Request: Below is the data. Give it again, complete and exact.

:::::

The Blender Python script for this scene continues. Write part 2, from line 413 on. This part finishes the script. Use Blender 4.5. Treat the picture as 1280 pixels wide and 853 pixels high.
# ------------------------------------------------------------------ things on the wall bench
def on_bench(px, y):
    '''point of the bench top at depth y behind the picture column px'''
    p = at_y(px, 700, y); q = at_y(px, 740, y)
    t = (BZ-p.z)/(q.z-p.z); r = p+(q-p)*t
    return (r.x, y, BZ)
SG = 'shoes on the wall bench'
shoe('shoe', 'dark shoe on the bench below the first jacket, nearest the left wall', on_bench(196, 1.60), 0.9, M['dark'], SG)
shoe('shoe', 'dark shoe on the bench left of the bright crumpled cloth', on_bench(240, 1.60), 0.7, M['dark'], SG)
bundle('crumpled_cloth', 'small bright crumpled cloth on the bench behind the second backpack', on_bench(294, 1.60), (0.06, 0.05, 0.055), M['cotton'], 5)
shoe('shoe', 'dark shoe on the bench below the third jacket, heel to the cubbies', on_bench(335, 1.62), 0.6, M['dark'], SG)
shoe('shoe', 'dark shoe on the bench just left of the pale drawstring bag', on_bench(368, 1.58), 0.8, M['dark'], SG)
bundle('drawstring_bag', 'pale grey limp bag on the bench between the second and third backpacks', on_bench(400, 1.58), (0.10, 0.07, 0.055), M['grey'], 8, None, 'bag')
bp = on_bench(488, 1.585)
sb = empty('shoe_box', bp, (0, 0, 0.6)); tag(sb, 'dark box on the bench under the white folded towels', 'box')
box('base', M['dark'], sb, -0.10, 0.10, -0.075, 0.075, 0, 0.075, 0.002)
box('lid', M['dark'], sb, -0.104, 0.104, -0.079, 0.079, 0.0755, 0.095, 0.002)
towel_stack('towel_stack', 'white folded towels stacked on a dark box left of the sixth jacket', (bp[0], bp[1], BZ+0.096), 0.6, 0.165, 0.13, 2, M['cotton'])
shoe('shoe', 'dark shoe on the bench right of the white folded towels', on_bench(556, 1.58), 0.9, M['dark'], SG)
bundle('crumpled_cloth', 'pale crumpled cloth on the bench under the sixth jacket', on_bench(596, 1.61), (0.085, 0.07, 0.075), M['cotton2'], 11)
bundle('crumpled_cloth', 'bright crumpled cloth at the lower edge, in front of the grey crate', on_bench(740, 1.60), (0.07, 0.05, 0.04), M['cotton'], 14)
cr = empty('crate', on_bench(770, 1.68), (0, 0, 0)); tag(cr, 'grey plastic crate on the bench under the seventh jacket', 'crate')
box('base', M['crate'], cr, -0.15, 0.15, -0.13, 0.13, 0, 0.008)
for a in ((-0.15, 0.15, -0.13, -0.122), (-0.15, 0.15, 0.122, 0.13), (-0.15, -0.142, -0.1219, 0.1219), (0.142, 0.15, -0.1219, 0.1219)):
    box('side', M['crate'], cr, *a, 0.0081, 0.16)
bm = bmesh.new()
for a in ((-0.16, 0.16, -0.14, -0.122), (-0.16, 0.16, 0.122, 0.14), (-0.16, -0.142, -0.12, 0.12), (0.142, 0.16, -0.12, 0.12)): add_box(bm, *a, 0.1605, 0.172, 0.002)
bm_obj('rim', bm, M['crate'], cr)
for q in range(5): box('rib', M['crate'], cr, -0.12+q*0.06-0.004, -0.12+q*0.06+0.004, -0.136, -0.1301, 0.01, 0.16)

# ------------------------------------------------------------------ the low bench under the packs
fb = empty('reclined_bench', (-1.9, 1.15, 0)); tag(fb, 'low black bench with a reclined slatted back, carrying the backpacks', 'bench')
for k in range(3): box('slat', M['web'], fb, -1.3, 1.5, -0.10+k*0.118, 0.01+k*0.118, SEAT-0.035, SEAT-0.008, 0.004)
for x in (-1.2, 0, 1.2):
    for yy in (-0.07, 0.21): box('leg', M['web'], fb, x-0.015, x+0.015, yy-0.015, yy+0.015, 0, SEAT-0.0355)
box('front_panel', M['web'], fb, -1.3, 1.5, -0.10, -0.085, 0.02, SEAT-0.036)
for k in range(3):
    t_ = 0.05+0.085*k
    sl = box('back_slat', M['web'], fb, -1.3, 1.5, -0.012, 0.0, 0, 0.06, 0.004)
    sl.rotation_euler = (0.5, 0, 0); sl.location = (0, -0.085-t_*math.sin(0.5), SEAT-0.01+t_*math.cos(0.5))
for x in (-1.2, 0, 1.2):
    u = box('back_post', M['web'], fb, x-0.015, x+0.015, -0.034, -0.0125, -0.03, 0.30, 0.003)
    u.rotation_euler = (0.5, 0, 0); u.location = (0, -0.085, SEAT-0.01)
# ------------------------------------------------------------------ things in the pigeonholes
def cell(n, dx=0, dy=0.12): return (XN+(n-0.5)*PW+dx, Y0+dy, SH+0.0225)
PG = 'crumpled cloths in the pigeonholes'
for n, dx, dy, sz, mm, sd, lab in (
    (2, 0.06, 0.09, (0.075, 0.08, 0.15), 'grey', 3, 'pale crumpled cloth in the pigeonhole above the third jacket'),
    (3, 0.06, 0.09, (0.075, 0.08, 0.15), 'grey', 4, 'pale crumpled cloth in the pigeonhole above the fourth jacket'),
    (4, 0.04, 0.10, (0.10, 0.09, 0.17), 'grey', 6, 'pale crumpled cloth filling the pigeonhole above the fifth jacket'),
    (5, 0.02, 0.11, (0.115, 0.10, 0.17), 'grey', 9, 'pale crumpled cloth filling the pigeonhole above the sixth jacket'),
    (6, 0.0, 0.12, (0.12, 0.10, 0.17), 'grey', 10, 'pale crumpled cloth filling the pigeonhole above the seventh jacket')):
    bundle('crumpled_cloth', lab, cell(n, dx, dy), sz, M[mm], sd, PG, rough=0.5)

:::::

Correct output:
The Blender Python script for this scene continues. Write part 2, from line 413 on. This part finishes the script. Use Blender 4.5. Treat the picture as 1280 pixels wide and 853 pixels high.
# ------------------------------------------------------------------ things on the wall bench
def on_bench(px, y):
    '''point of the bench top at depth y behind the picture column px'''
    p = at_y(px, 700, y); q = at_y(px, 740, y)
    t = (BZ-p.z)/(q.z-p.z); r = p+(q-p)*t
    return (r.x, y, BZ)
SG = 'shoes on the wall bench'
shoe('shoe', 'dark shoe on the bench below the first jacket, nearest the left wall', on_bench(196, 1.60), 0.9, M['dark'], SG)
shoe('shoe', 'dark shoe on the bench left of the bright crumpled cloth', on_bench(240, 1.60), 0.7, M['dark'], SG)
bundle('crumpled_cloth', 'small bright crumpled cloth on the bench behind the second backpack', on_bench(294, 1.60), (0.06, 0.05, 0.055), M['cotton'], 5)
shoe('shoe', 'dark shoe on the bench below the third jacket, heel to the cubbies', on_bench(335, 1.62), 0.6, M['dark'], SG)
shoe('shoe', 'dark shoe on the bench just left of the pale drawstring bag', on_bench(368, 1.58), 0.8, M['dark'], SG)
bundle('drawstring_bag', 'pale grey limp bag on the bench between the second and third backpacks', on_bench(400, 1.58), (0.10, 0.07, 0.055), M['grey'], 8, None, 'bag')
bp = on_bench(488, 1.585)
sb = empty('shoe_box', bp, (0, 0, 0.6)); tag(sb, 'dark box on the bench under the white folded towels', 'box')
box('base', M['dark'], sb, -0.10, 0.10, -0.075, 0.075, 0, 0.075, 0.002)
box('lid', M['dark'], sb, -0.104, 0.104, -0.079, 0.079, 0.0755, 0.095, 0.002)
towel_stack('towel_stack', 'white folded towels stacked on a dark box left of the sixth jacket', (bp[0], bp[1], BZ+0.096), 0.6, 0.165, 0.13, 2, M['cotton'])
shoe('shoe', 'dark shoe on the bench right of the white folded towels', on_bench(556, 1.58), 0.9, M['dark'], SG)
bundle('crumpled_cloth', 'pale crumpled cloth on the bench under the sixth jacket', on_bench(596, 1.61), (0.085, 0.07, 0.075), M['cotton2'], 11)
bundle('crumpled_cloth', 'bright crumpled cloth at the lower edge, in front of the grey crate', on_bench(740, 1.60), (0.07, 0.05, 0.04), M['cotton'], 14)
cr = empty('crate', on_bench(770, 1.68), (0, 0, 0)); tag(cr, 'grey plastic crate on the bench under the seventh jacket', 'crate')
box('base', M['crate'], cr, -0.15, 0.15, -0.13, 0.13, 0, 0.008)
for a in ((-0.15, 0.15, -0.13, -0.122), (-0.15, 0.15, 0.122, 0.13), (-0.15, -0.142, -0.1219, 0.1219), (0.142, 0.15, -0.1219, 0.1219)):
    box('side', M['crate'], cr, *a, 0.0081, 0.16)
bm = bmesh.new()
for a in ((-0.16, 0.16, -0.14, -0.122), (-0.16, 0.16, 0.122, 0.14), (-0.16, -0.142, -0.12, 0.12), (0.142, 0.16, -0.12, 0.12)): add_box(bm, *a, 0.1605, 0.172, 0.002)
bm_obj('rim', bm, M['crate'], cr)
for q in range(5): box('rib', M['crate'], cr, -0.12+q*0.06-0.004, -0.12+q*0.06+0.004, -0.136, -0.1301, 0.01, 0.16)

# ------------------------------------------------------------------ the low bench under the packs
fb = empty('reclined_bench', (-1.9, 1.15, 0)); tag(fb, 'low black bench with a reclined slatted back, carrying the backpacks', 'bench')
for k in range(3): box('slat', M['web'], fb, -1.3, 1.5, -0.10+k*0.118, 0.01+k*0.118, SEAT-0.035, SEAT-0.008, 0.004)
for x in (-1.2, 0, 1.2):
    for yy in (-0.07, 0.21): box('leg', M['web'], fb, x-0.015, x+0.015, yy-0.015, yy+0.015, 0, SEAT-0.0355)
box('front_panel', M['web'], fb, -1.3, 1.5, -0.10, -0.085, 0.02, SEAT-0.036)
for k in range(3):
    t_ = 0.05+0.085*k
    sl = box('back_slat', M['web'], fb, -1.3, 1.5, -0.012, 0.0, 0, 0.06, 0.004)
    sl.rotation_euler = (0.5, 0, 0); sl.location = (0, -0.085-t_*math.sin(0.5), SEAT-0.01+t_*math.cos(0.5))
for x in (-1.2, 0, 1.2):
    u = box('back_post', M['web'], fb, x-0.015, x+0.015, -0.034, -0.0125, -0.03, 0.30, 0.003)
    u.rotation_euler = (0.5, 0, 0); u.location = (0, -0.085, SEAT-0.01)
# ------------------------------------------------------------------ things in the pigeonholes
def cell(n, dx=0, dy=0.12): return (XN+(n-0.5)*PW+dx, Y0+dy, SH+0.0225)
PG = 'crumpled cloths in the pigeonholes'
for n, dx, dy, sz, mm, sd, lab in (
    (2, 0.06, 0.09, (0.075, 0.08, 0.15), 'grey', 3, 'pale crumpled cloth in the pigeonhole above the third jacket'),
    (3, 0.06, 0.09, (0.075, 0.08, 0.15), 'grey', 4, 'pale crumpled cloth in the pigeonhole above the fourth jacket'),
    (4, 0.04, 0.10, (0.10, 0.09, 0.17), 'grey', 6, 'pale crumpled cloth filling the pigeonhole above the fifth jacket'),
    (5, 0.02, 0.11, (0.115, 0.10, 0.17), 'grey', 9, 'pale crumpled cloth filling the pigeonhole above the sixth jacket'),
    (6, 0.0, 0.12, (0.12, 0.10, 0.17), 'grey', 10, 'pale crumpled cloth filling the pigeonhole above the seventh jacket')):
    bundle('crumpled_cloth', lab, cell(n, dx, dy), sz, M[mm], sd, PG, rough=0.5)